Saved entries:
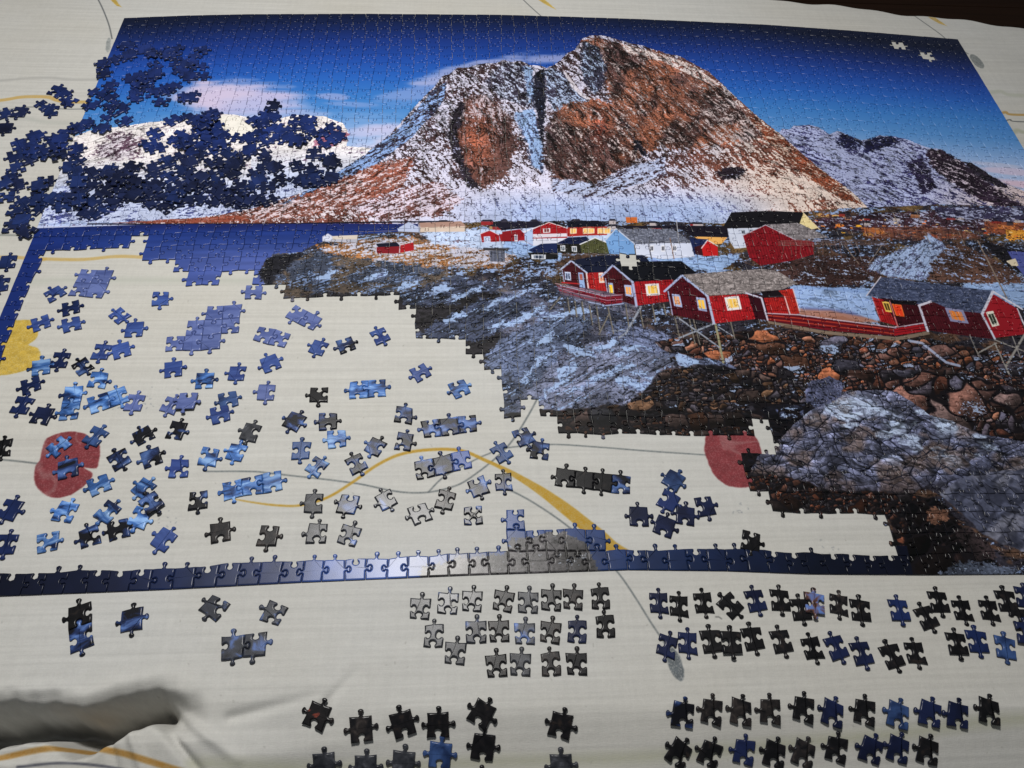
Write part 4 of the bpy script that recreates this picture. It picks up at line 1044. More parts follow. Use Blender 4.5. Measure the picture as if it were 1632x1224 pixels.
def build_cloth():
    xs = np.concatenate([np.arange(CX0, .05, .012), np.arange(.05, .46, .0022), np.arange(.46, CX1, .009)])
    ys = np.concatenate([np.arange(CY0 + .16, -.055, .0013), np.arange(-.055, .02, .004), np.arange(.02, 1.0, .012)])
    # last rows follow the far edge, then hang down
    nx = len(xs)
    t = (ys - ys[0]) / (ys[-1] - ys[0])
    ef = edge_far(xs) + .0030 * np.sin(xs * 37) + .0018 * np.sin(xs * 91 + 1)
    Yg = np.where(ys[:, None] < .6, ys[:, None], .6 + (ys[:, None] - .6) / (ys[-1] - .6) * (ef[None, :] - .6))
    Xg = np.broadcast_to(xs, Yg.shape).copy()
    Zg = cloth_z(Xg, Yg) - TH
    rows = [(Xg[i], Yg[i], Zg[i]) for i in range(len(ys))]
    for k in range(1, 9):
        a = k / 8 * math.pi / 2
        rows.append((xs, ef + .006 * math.sin(a), -TH - .006 * (1 - math.cos(a)) + 0 * xs))
    for k in range(1, 12):
        s = k * .03
        rows.append((xs, ef + .006 + .10 * s * (.5 + .5 * np.sin(xs * 42 + 1.5 * np.sin(xs * 9))), -TH - .006 - s + 0 * xs))
    X = np.stack([q[0] for q in rows]); Y = np.stack([q[1] for q in rows]); Z = np.stack([q[2] for q in rows])
    nr = len(rows)
    V = np.stack([X.ravel(), Y.ravel(), Z.ravel()], 1)
    i, j = np.meshgrid(np.arange(nr - 1), np.arange(nx - 1), indexing='ij')
    a = (i * nx + j).ravel()
    F = np.stack([a, a + 1, a + nx + 1, a + nx], 1)
    me = bpy.data.meshes.new('tablecloth')
    me.from_pydata(V.tolist(), [], F.tolist())
    me.polygons.foreach_set('use_smooth', [True] * len(F))
    # uv: flat pattern coordinates (arc length over the hanging part)
    Yf = Y.copy()
    for k in range(len(ys), nr):
        Yf[k] = ef + .0012 * (k - len(ys) + 1) * (8 if k > len(ys) + 8 else 1)
    u = (X - CX0) / (CX1 - CX0); v = (Yf - CY0) / (CY1 - CY0)
    li = np.empty(len(me.loops), np.int32); me.loops.foreach_get('vertex_index', li)
    lay = me.uv_layers.new(name='UVMap')
    lay.data.foreach_set('uv', np.stack([u.ravel()[li], v.ravel()[li]], 1).astype(np.float32).ravel())
    m, nt, b = new_mat('printed_cotton_cloth')
    uvn = node(nt, 'ShaderNodeUVMap'); uvn.uv_map = 'UVMap'
    ti = node(nt, 'ShaderNodeTexImage'); ti.image = to_image('cloth_print', paint_cloth()); ti.extension = 'EXTEND'
    nt.links.new(uvn.outputs['UV'], ti.inputs['Vector']); nt.links.new(ti.outputs['Color'], b.inputs['Base Color'])
    b.inputs['Roughness'].default_value = .85
    b.inputs['Specular IOR Level'].default_value = .2
    tc = node(nt, 'ShaderNodeTexCoord')
    mp = node(nt, 'ShaderNodeMapping'); mp.inputs['Scale'].default_value = (260, 1500, 200)
    mp2 = node(nt, 'ShaderNodeMapping'); mp2.inputs['Scale'].default_value = (1500, 260, 200)
    n1 = node(nt, 'ShaderNodeTexNoise'); n2 = node(nt, 'ShaderNodeTexNoise'); n3 = node(nt, 'ShaderNodeTexNoise')
    for n_ in (n1, n2):
        n_.inputs['Scale'].default_value = 1.0; n_.inputs['Detail'].default_value = 2
    n3.inputs['Scale'].default_value = 30; n3.inputs['Detail'].default_value = 3
    nt.links.new(tc.outputs['Object'], mp.inputs[0]); nt.links.new(tc.outputs['Object'], mp2.inputs[0]); nt.links.new(tc.outputs['Object'], n3.inputs['Vector'])
    nt.links.new(mp.outputs[0], n1.inputs['Vector']); nt.links.new(mp2.outputs[0], n2.inputs['Vector'])
    ad = node(nt, 'ShaderNodeMath', operation='ADD'); nt.links.new(n1.outputs['Fac'], ad.inputs[0]); nt.links.new(n2.outputs['Fac'], ad.inputs[1])
    bp = node(nt, 'ShaderNodeBump'); bp.inputs['Strength'].default_value = .22; bp.inputs['Distance'].default_value = .0006
    bp2 = node(nt, 'ShaderNodeBump'); bp2.inputs['Strength'].default_value = .25; bp2.inputs['Distance'].default_value = .003
    nt.links.new(ad.outputs[0], bp.inputs['Height']); nt.links.new(n3.outputs['Fac'], bp2.inputs['Height'])
    nt.links.new(bp2.outputs['Normal'], bp.inputs['Normal']); nt.links.new(bp.outputs['Normal'], b.inputs['Normal'])
    me.materials.append(m)
    o = link('tablecloth', me)
    o['label'] = 'cream cotton tablecloth with printed gold curve, red petals and thin grey lines under the puzzle'
    o['category'] = 'tablecloth'
    return o


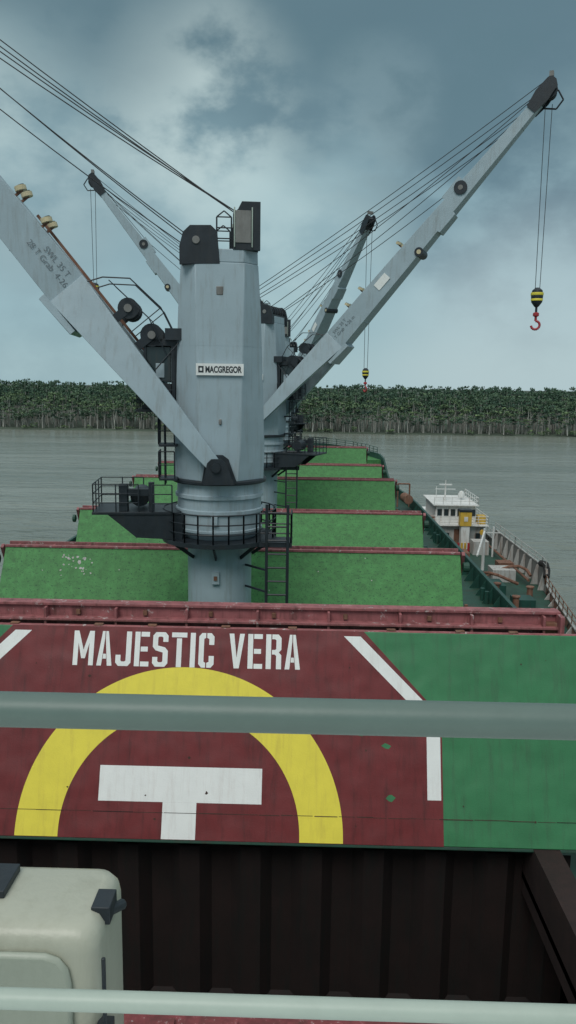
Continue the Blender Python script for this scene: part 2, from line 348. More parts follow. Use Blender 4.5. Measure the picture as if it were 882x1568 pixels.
# ------------------------------------------------------------ hatch covers
def covers(Yb,Yt,Zt,hw,painted=False):
    root=empty('folding_hatch_cover',(CX,0,0))
    face='hgreen' if painted else 'fgreen'
    d=Vector((0,Yt-Yb,Zt-COAM)); L=d.length; d.normalize(); nrm=Vector((0,-d.z,d.y))
    mat=Matrix(((1,0,0,0),(0,d.y,nrm.y,Yb),(0,d.z,nrm.z,COAM),(0,0,0,1)))
    b=MB()
    b.box(-hw,hw,0,L,-.45,0,face)
    for x in np.arange(-hw+1,hw,1.45): b.box(x-.04,x+.04,.15,L-.1,-.75,-.46,'deck')
    b.box(-hw-.05,hw+.05,-.09,-.005,-.5,-.02,'deck')
    o=b.obj('aft_leaf',root,.02,False); o.matrix_local=mat
    b=MB()
    if painted:
        w=10.65
        b.box(-hw,hw,Yt+.01,Yt+.16,Zt-.25,Zt+.01,'rim')
        b.box(-w,w,Yt+.7,Yt+.78,Zt-.6,Zt+.42,'rim')
        b.box(-w,w,Yt+.36,Yt+.7,Zt+.04,Zt+.11,'rim')
        b.box(-w,w,Yt+.6,Yt+1.0,Zt+.422,Zt+.5,'rim')
        b.box(-w,w,Yt+.16,Yt+.4,Zt-.3,Zt-.22,'rim')
        rr_=random.Random(4)
        for x in np.arange(-w+.3,w,2.05):
            b.box(x-.035,x+.035,Yt+.42,Yt+.7,Zt-.2,Zt+.4,'rim')
            q=x+rr_.uniform(.3,.9); b.box(q,q+.12,Yt+.6,Yt+.7,Zt+.16,Zt+.3,'rust')
            q=x+rr_.uniform(.8,1.7); b.box(q,q+.25,Yt+.05,Yt+.2,Zt+.011,Zt+.05,'rust')
        for x in(-w,w-.12): b.box(x,x+.12,Yt+.2,Yt+1.2,Zt-1.2,Zt+.46,'rim')
        b.box(-w,w,Yt+.785,Yt+1.3,-12,Zt+.35,'fgreen')
        b.box(w-.5,w+.1,Yt+.5,Yt+.95,Zt-.35,Zt+.2,'rust')
    else:
        b.box(-hw,hw,Yt-.05,Yt+.12,Zt+.0,Zt+.1,'rim')
        b.box(-hw,hw,Yt+.5,Yt+.58,Zt-.3,Zt+.16,'rim')
        for x in np.arange(-hw+.5,hw,1.6): b.box(x-.04,x+.04,Yt+.12,Yt+.5,Zt-.1,Zt+.06,'rim')
        b.loft([[(-hw,Yt+.6,Zt),(hw,Yt+.6,Zt),(hw,Yt+1.0,Zt),(-hw,Yt+1.0,Zt)],[(-hw,Yt+1.8,COAM),(hw,Yt+1.8,COAM),(hw,Yt+2.2,COAM),(-hw,Yt+2.2,COAM)]],'fgreen')
    for sx in(-1,1):
        x=sx*(hw+.14)
        b.beam((x,Yb+.1,COAM-.2),(x,(Yb+Yt)/2+.1,(Zt+COAM)/2),.16,.16,'deck')
        b.cyl((x,Yb+1.6,COAM-.3),(x,(Yb+Yt)/2+.3,(Zt+COAM)/2+.4),.08,'rust',8)
        b.cyl((x-.05,Yt-.3,Zt-.5),(x+.2*sx,Yt-.3,Zt-.5),.22,'deck',12)
        b.beam((x,Yt,Zt+.05),(x,Yt+.9,Zt-1.5),.14,.25,'rim')
    b.obj('forward_leaf_and_rim',root,.01,False)
    return root,mat,L
root,mat,L=covers(19.3,21.3,-6.83,11.25,True)
def flat(polys,key,name,z,parent=None,mm=None):
    b=MB()
    for p in polys: b.add([(x,y,z) for x,y in p],[tuple(range(len(p)))],key)
    o=b.obj(name,parent or root,0,False,recalc=False); o.matrix_local=mm or mat
    return o
H5=L
redp=[(-7.12,.0),(7.12,.0),(7.12,3.36),(4.98,H5-.0),(-4.98,H5-.0),(-7.12,3.36)]
flat([redp],'red','red_helipad_field',.004)
wl=[(4.89,5.5),(4.42,5.5),(6.70,3.24),(6.70,1.17),(7.07,1.17),(7.07,3.33)]
flat([wl,[(-x,y) for x,y in reversed(wl)]],'white','white_boundary_line',.008)
N=72; cb=.12; ro,ri=4.43,3.26; polys=[]
for i in range(N):
    t0=math.pi*i/N; t1=math.pi*(i+1)/N
    polys.append([(ro*math.cos(t0),cb+ro*math.sin(t0)),(ro*math.cos(t1),cb+ro*math.sin(t1)),(ri*math.cos(t1),cb+ri*math.sin(t1)),(ri*math.cos(t0),cb+ri*math.sin(t0))])
polys.append([(ri,0.01),(ro,0.01),(ro,cb),(ri,cb)]); polys.append([(-ro,0.01),(-ri,0.01),(-ri,cb),(-ro,cb)])
flat(polys,'yellow','yellow_landing_circle',.008)
flat([[(-2.22,.955),(2.22,.955),(2.22,1.88),(-2.22,1.88)],[(-.46,.01),(.46,.01),(.46,.954),(-.46,.954)]],'white','white_landing_letter',.008)
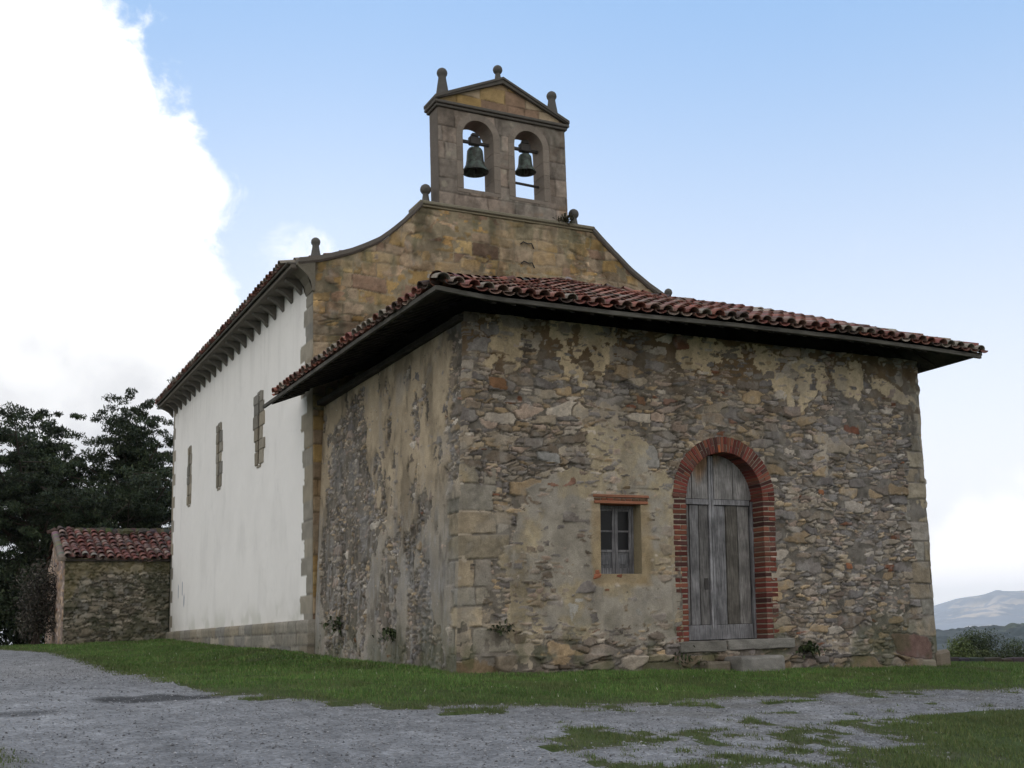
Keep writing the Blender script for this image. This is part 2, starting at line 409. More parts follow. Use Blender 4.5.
def road_mask(x, y):
    """signed: >0 inside gravel. boundary traced on the ground"""
    UP = np.array([(-30, 60), (-9, 40), (-5.4, 24), (-4.75, 17.4), (-4.25, 14.0), (-4.05, 10.7), (-4.1, 5.9), (-4.25, -.3), (-3.95, -1.4), (-3.1, -2.5), (-1.73, -3.45), (0, -3.7), (1.5, -3.55), (3.3, -3.3), (5., -3.25), (7.2, -3.4), (14, -3.3), (30, -2.6)], float)
    n = (fbm(x, y, 1.3, 4, 5)-.5)
    # upper edge as a function of x for x>-4, as function of y for the left branch
    yu = np.interp(x, [-4.1, -3.95, -3.1, -1.73, 0, 1.5, 3.3, 5, 7.2, 14, 30], [-.6, -1.4, -2.5, -3.45, -3.7, -3.55, -3.3, -3.25, -3.4, -3.3, -2.6])
    xr = np.interp(y, [-.6, .2, 4, 8.2, 12.4, 17., 18.6, 21, 24, 40, 60], [-4.1, -4.15, -3.95, -3.78, -3.78, -3.9, -4.3, -5.0, -6., -10, -26])
    a = np.where(y < -.6, yu-y, -9)          # below the edge
    b = np.where(y >= -.6, xr-x, -9)
    s = np.maximum(np.where(x > -4.1, a, np.where(y < -.6, 3., -9)), b)
    # low edge on the right: grass returns near the camera
    yl = np.interp(x, [-2.6, -1.9, -1.1, 0, 1.3, 2.75, 4.9, 9, 30], [-14, -5.75, -5.5, -5.6, -5.5, -5.35, -5.15, -5.2, -5.0])
    s2 = np.where(x > -2.6, y-yl, 5)
    xl = np.interp(y, [-12, -5.8, -5., -4.2, -3.2, 0, 10, 20, 30], [-6.75, -6.37, -6.40, -6.7, -7.3, -8.0, -9, -10, -13])
    s3 = (x-xl)*1.0
    return s, s2, s3, n
def zone(x, y):
    s, s2, s3, n = road_mask(x, y)
    fine = (fbm(x, y, 5.0, 4, 8)-.5)
    nearw = ss(9, 2, y); g1 = s+n*(.15+.35*nearw)+fine*(.1+.25*nearw)                       # >0 gravel
    # sparse weeds: patchy between
    pn = fbm(x, y*.8, 1.5, 5, 21)
    g2 = s2+ (n*1.6)
    left = np.interp(x, [-2.6, -1.5, 1.0, 3.0, 6.0], [.0, .30, .46, .70, 1.3])
    pf = fbm(x, y*.8, 6., 4, 22); patch = np.where(s2 < 0, .5*pn+.5*pf-(.565-.07*np.clip(left, 0, 1)-.24*ss(.2, 2.2, x-(-.5+(y+8)*.92))), -1)
    patch = np.maximum(patch, np.where((s2 < .8) & (x > -2.2), fbm(x, y, 3.2, 4, 33)-.66-.10*np.clip(s2, 0, 1), -1))
    patch = np.maximum(patch, np.where((s < .55) & (s > 0) & (y < -1.5), fbm(x, y*2, 2.2, 4, 37)-.64, -1))
    soft = np.maximum(np.maximum(patch, -g1*.35), -(s3+n*.8)*.3)      # >0 turf, slightly <0 thin weeds
    grav = soft < .045
    return grav, g1, soft
xs = np.unique(np.concatenate([np.arange(-14, 26, .09), 26+np.cumsum(1.12**np.arange(0, 62)*.12), -14-np.cumsum(1.12**np.arange(0, 62)*.12)]))
ys = np.unique(np.concatenate([np.arange(-10.5, 1, .07), np.arange(1, 26, .11), 26+np.cumsum(1.12**np.arange(0, 60)*.2), -10.5-np.cumsum(1.12**np.arange(0, 56)*.12)]))
xs = np.r_[-9000, xs, 9000] if xs.max() < 9000 else xs; 
GX, GY = np.meshgrid(xs, ys); gx = GX.ravel(); gy = GY.ravel(); gzv = G(gx, gy)
grav, g1, soft = zone(gx, gy)
near = (np.abs(gx) < 40) & (gy < 40) & (gy > -25)
gzv = gzv+np.where(near, (fbm(gx, gy, 2.2, 4, 3)-.5)*.05, 0)+np.where(near & ~grav, .012, 0)+np.where(near & grav, (fbm(gx, gy, 12, 3, 4)-.5)*.008, 0)
I2 = np.arange(len(gx)).reshape(GX.shape)
F = np.stack([I2[:-1, :-1], I2[:-1, 1:], I2[1:, 1:], I2[1:, :-1]], -1).reshape(-1, 4)
t1 = fbm(gx, gy, .7, 4, 12); t2 = fbm(gx, gy, 7, 3, 13); far = ss(60, 400, np.hypot(gx, gy))
cg = np.array([.05, .07, .022])*(.6+.8*t2)[:, None]+np.array([.055, .045, .02])*(ss(.5, .75, t1)*.5)[:, None]
field = hsh(np.floor((gx+gy*.4)/160), np.floor((gy-gx*.3)/130), 2)
cfar = np.array([.045, .065, .03])*(.5+1.1*field)[:, None]
cg = cg*(1-far)[:, None]+cfar*far[:, None]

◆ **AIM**
Give only the number of lines in the entries above that hold the string "picture".

◆ **FULL SOLUTION**
2